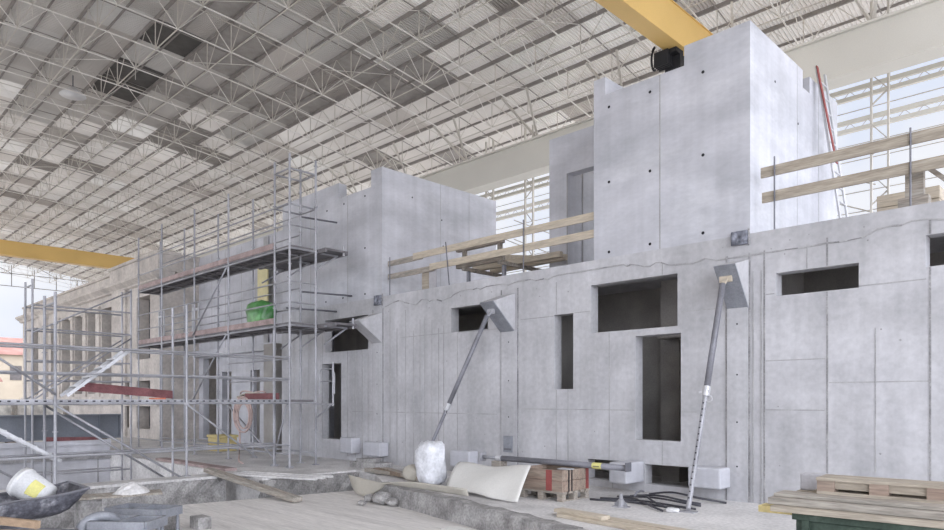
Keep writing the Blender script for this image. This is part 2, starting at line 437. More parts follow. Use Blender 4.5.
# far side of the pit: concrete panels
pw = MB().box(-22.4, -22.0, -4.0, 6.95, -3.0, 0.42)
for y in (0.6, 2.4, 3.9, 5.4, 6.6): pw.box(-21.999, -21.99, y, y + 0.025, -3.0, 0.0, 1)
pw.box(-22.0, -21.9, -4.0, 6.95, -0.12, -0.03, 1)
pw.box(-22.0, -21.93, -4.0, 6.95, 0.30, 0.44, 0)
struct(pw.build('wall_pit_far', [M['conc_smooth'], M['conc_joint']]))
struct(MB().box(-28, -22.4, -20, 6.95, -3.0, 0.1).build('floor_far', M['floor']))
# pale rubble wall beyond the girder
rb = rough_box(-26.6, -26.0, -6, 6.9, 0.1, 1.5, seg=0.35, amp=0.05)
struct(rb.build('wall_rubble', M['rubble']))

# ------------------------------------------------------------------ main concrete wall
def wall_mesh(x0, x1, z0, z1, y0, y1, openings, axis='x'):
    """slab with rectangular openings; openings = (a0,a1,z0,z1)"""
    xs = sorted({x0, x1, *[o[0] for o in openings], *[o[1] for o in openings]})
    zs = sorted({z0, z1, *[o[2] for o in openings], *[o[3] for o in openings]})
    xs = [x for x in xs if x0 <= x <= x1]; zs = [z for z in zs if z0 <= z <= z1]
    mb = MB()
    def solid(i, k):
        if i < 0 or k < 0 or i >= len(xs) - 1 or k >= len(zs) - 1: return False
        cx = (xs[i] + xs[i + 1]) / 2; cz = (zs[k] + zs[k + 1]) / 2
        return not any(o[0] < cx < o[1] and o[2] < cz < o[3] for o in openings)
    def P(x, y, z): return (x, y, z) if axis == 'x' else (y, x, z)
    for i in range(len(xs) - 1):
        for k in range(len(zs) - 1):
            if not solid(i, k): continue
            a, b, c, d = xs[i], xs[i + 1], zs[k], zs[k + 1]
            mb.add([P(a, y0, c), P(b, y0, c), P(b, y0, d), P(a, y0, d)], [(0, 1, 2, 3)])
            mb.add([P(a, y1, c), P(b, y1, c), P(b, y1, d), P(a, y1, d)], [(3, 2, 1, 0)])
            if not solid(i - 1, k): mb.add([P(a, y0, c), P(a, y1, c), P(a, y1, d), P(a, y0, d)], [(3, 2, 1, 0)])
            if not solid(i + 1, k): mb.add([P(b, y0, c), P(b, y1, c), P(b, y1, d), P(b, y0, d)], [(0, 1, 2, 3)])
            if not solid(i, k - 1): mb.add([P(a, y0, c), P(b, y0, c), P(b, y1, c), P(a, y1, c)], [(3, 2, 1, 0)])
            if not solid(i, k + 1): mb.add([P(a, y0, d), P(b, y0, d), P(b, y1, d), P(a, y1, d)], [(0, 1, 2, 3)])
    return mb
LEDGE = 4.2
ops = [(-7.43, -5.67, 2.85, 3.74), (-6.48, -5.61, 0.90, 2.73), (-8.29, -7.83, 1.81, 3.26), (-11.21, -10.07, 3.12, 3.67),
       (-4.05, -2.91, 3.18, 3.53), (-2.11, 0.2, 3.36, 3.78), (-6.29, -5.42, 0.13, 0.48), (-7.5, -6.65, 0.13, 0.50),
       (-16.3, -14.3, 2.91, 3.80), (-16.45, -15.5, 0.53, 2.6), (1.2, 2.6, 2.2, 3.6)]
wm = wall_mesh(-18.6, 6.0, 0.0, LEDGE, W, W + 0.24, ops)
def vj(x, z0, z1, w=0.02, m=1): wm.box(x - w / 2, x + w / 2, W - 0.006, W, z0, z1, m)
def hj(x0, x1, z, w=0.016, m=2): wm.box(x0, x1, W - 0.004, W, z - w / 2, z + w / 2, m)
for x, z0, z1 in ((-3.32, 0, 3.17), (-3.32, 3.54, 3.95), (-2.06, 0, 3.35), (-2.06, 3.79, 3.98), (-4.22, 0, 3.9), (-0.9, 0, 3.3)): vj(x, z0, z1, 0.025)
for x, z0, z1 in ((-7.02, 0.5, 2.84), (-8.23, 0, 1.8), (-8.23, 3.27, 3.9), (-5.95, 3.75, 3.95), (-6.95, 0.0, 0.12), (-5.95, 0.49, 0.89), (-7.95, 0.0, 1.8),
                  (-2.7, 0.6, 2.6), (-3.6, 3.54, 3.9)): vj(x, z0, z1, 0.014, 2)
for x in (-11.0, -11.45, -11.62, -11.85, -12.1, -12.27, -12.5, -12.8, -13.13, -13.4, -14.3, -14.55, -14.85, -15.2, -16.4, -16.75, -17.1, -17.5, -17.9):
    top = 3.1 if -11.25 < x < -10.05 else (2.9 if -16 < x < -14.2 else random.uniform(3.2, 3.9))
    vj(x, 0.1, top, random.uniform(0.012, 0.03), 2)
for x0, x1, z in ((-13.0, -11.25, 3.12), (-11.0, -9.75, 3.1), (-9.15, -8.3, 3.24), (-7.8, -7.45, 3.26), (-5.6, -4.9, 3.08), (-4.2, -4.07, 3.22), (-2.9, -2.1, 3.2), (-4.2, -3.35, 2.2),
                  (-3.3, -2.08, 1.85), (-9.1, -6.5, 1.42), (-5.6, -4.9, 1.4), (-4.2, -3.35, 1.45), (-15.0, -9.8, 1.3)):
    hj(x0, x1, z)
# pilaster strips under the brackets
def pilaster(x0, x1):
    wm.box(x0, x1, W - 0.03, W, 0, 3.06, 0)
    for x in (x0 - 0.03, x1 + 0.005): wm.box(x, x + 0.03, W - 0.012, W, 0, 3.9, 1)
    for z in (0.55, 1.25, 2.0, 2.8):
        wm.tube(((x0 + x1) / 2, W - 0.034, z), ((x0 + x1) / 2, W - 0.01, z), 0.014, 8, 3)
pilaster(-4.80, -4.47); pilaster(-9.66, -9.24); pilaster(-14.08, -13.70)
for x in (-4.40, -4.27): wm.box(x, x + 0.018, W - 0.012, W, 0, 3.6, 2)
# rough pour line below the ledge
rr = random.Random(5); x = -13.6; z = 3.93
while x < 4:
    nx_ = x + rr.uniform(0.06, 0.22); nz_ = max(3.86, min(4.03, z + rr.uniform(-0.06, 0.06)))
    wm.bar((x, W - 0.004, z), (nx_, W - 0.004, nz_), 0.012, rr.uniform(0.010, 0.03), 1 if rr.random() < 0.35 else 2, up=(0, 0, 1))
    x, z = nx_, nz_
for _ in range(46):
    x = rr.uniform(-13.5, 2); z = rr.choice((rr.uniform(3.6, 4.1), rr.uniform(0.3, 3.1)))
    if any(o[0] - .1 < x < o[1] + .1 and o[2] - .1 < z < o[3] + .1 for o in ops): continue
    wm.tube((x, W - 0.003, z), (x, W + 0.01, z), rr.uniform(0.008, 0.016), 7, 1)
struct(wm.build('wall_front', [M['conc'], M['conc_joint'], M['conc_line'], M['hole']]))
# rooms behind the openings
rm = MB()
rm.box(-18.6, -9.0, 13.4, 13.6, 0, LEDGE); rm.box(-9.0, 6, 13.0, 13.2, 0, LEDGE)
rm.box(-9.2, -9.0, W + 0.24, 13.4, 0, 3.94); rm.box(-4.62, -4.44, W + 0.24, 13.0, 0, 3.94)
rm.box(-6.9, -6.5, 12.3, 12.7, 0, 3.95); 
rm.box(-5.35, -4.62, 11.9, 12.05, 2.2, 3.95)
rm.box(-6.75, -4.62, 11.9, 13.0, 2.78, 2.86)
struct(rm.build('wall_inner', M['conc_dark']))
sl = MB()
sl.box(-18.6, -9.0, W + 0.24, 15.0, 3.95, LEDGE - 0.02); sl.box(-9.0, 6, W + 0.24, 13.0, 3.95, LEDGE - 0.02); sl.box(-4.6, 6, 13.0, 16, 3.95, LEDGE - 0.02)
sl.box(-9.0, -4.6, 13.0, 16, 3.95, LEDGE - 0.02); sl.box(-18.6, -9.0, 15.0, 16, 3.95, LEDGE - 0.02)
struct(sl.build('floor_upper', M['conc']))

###

Instruction: Extract the lines exactly, please: the first line of the listing, the line with "struct(rb.build('wall_rubble', M['rubble']))", and every line between them, but no pictures.

The reply:
Keep writing the Blender script for this image. This is part 2, starting at line 437. More parts follow. Use Blender 4.5.
# far side of the pit: concrete panels
pw = MB().box(-22.4, -22.0, -4.0, 6.95, -3.0, 0.42)
for y in (0.6, 2.4, 3.9, 5.4, 6.6): pw.box(-21.999, -21.99, y, y + 0.025, -3.0, 0.0, 1)
pw.box(-22.0, -21.9, -4.0, 6.95, -0.12, -0.03, 1)
pw.box(-22.0, -21.93, -4.0, 6.95, 0.30, 0.44, 0)
struct(pw.build('wall_pit_far', [M['conc_smooth'], M['conc_joint']]))
struct(MB().box(-28, -22.4, -20, 6.95, -3.0, 0.1).build('floor_far', M['floor']))
# pale rubble wall beyond the girder
rb = rough_box(-26.6, -26.0, -6, 6.9, 0.1, 1.5, seg=0.35, amp=0.05)
struct(rb.build('wall_rubble', M['rubble']))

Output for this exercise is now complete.